### Short problem
Set all the material down again unchanged, without the pictures.

□ □ □

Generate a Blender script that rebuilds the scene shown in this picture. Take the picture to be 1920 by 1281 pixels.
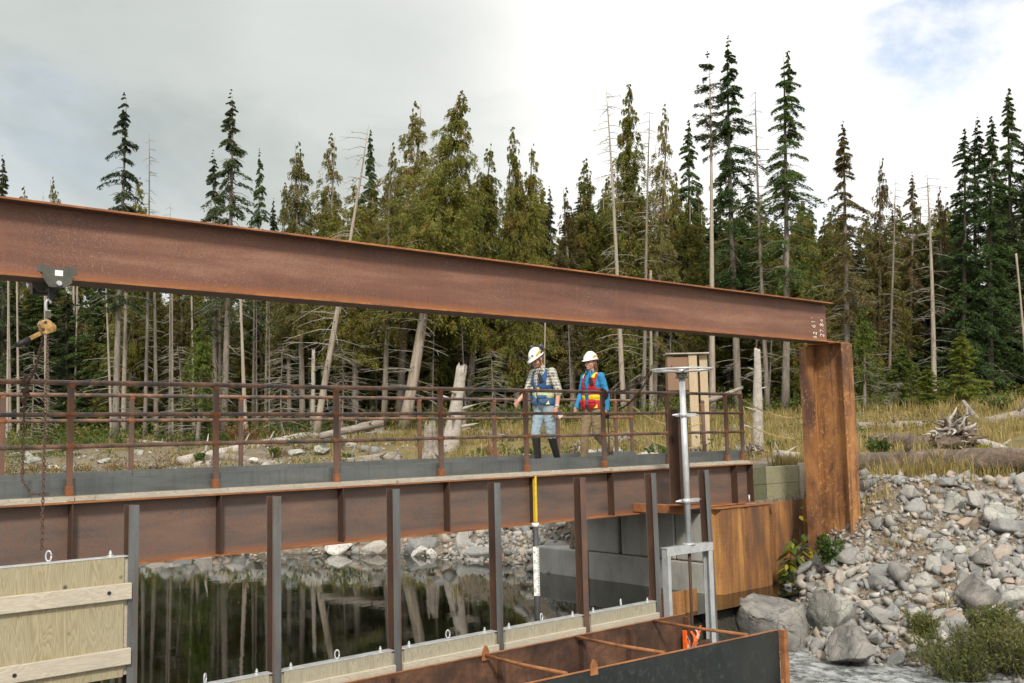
import bpy, bmesh, math, random
import numpy as np
from mathutils import Vector, Matrix, noise as mnoise

for o in list(bpy.data.objects): bpy.data.objects.remove(o)
scene = bpy.context.scene
col = scene.collection
R_ = math.radians

# ------------------------------------------------------------------ camera (35 mm lens, eye 0.51 m above the bridge flange)
F, CX, CY = 1867.0, 960.0, 640.5            # focal length and centre in pixels of the 1920 px photograph
YAW, PITCH, ROLL = R_(49.2), R_(5.47), R_(1.29)
CAM = np.array([0, 0, .51])
_f = np.array([math.cos(YAW)*math.cos(PITCH), math.sin(YAW)*math.cos(PITCH), math.sin(PITCH)])
_r = np.array([math.sin(YAW), -math.cos(YAW), 0.])
_u = np.cross(_r, _f)
CR = math.cos(ROLL)*_r - math.sin(ROLL)*_u
CU = math.sin(ROLL)*_r + math.cos(ROLL)*_u
cam_d = bpy.data.cameras.new('camera'); cam = bpy.data.objects.new('camera', cam_d); col.objects.link(cam)
cam_d.sensor_width = 36; cam_d.lens = 36*F/1920; cam_d.clip_start = .1; cam_d.clip_end = 3000
cam.matrix_world = Matrix(((CR[0], CU[0], -_f[0], CAM[0]), (CR[1], CU[1], -_f[1], CAM[1]), (CR[2], CU[2], -_f[2], CAM[2]), (0, 0, 0, 1)))
scene.camera = cam
def ray(px, py): return _f + CR*(px-CX)/F - CU*(py-CY)/F
def on_y(px, py, Y): d = ray(px, py); return CAM + d*(Y/d[1])
def project(P):
    d = np.asarray(P, float)-CAM; z = d@_f
    return CX+F*(d@CR)/z, CY-F*(d@CU)/z, z

# ------------------------------------------------------------------ sky, sun, exposure
SUN_AZ, SUN_EL = R_(234), R_(41)            # direction TO the sun measured from +X, behind and to the left of the camera
W = bpy.data.worlds.new('World'); scene.world = W; W.use_nodes = True
wn = W.node_tree; wn.nodes.clear()
def N(nt, t, **k):
    n = nt.nodes.new(t)
    for a, b in k.items():
        if a == 'ins':
            for i, v in b.items(): n.inputs[i].default_value = v
        else: setattr(n, a, b)
    return n
def L(nt, a, b): nt.links.new(a, b)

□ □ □

### Problem solution
Generate a Blender script that rebuilds the scene shown in this picture. Take the picture to be 1920 by 1281 pixels.
import bpy, bmesh, math, random
import numpy as np
from mathutils import Vector, Matrix, noise as mnoise

for o in list(bpy.data.objects): bpy.data.objects.remove(o)
scene = bpy.context.scene
col = scene.collection
R_ = math.radians

# ------------------------------------------------------------------ camera (35 mm lens, eye 0.51 m above the bridge flange)
F, CX, CY = 1867.0, 960.0, 640.5            # focal length and centre in pixels of the 1920 px photograph
YAW, PITCH, ROLL = R_(49.2), R_(5.47), R_(1.29)
CAM = np.array([0, 0, .51])
_f = np.array([math.cos(YAW)*math.cos(PITCH), math.sin(YAW)*math.cos(PITCH), math.sin(PITCH)])
_r = np.array([math.sin(YAW), -math.cos(YAW), 0.])
_u = np.cross(_r, _f)
CR = math.cos(ROLL)*_r - math.sin(ROLL)*_u
CU = math.sin(ROLL)*_r + math.cos(ROLL)*_u
cam_d = bpy.data.cameras.new('camera'); cam = bpy.data.objects.new('camera', cam_d); col.objects.link(cam)
cam_d.sensor_width = 36; cam_d.lens = 36*F/1920; cam_d.clip_start = .1; cam_d.clip_end = 3000
cam.matrix_world = Matrix(((CR[0], CU[0], -_f[0], CAM[0]), (CR[1], CU[1], -_f[1], CAM[1]), (CR[2], CU[2], -_f[2], CAM[2]), (0, 0, 0, 1)))
scene.camera = cam
def ray(px, py): return _f + CR*(px-CX)/F - CU*(py-CY)/F
def on_y(px, py, Y): d = ray(px, py); return CAM + d*(Y/d[1])
def project(P):
    d = np.asarray(P, float)-CAM; z = d@_f
    return CX+F*(d@CR)/z, CY-F*(d@CU)/z, z

# ------------------------------------------------------------------ sky, sun, exposure
SUN_AZ, SUN_EL = R_(234), R_(41)            # direction TO the sun measured from +X, behind and to the left of the camera
W = bpy.data.worlds.new('World'); scene.world = W; W.use_nodes = True
wn = W.node_tree; wn.nodes.clear()
def N(nt, t, **k):
    n = nt.nodes.new(t)
    for a, b in k.items():
        if a == 'ins':
            for i, v in b.items(): n.inputs[i].default_value = v
        else: setattr(n, a, b)
    return n
def L(nt, a, b): nt.links.new(a, b)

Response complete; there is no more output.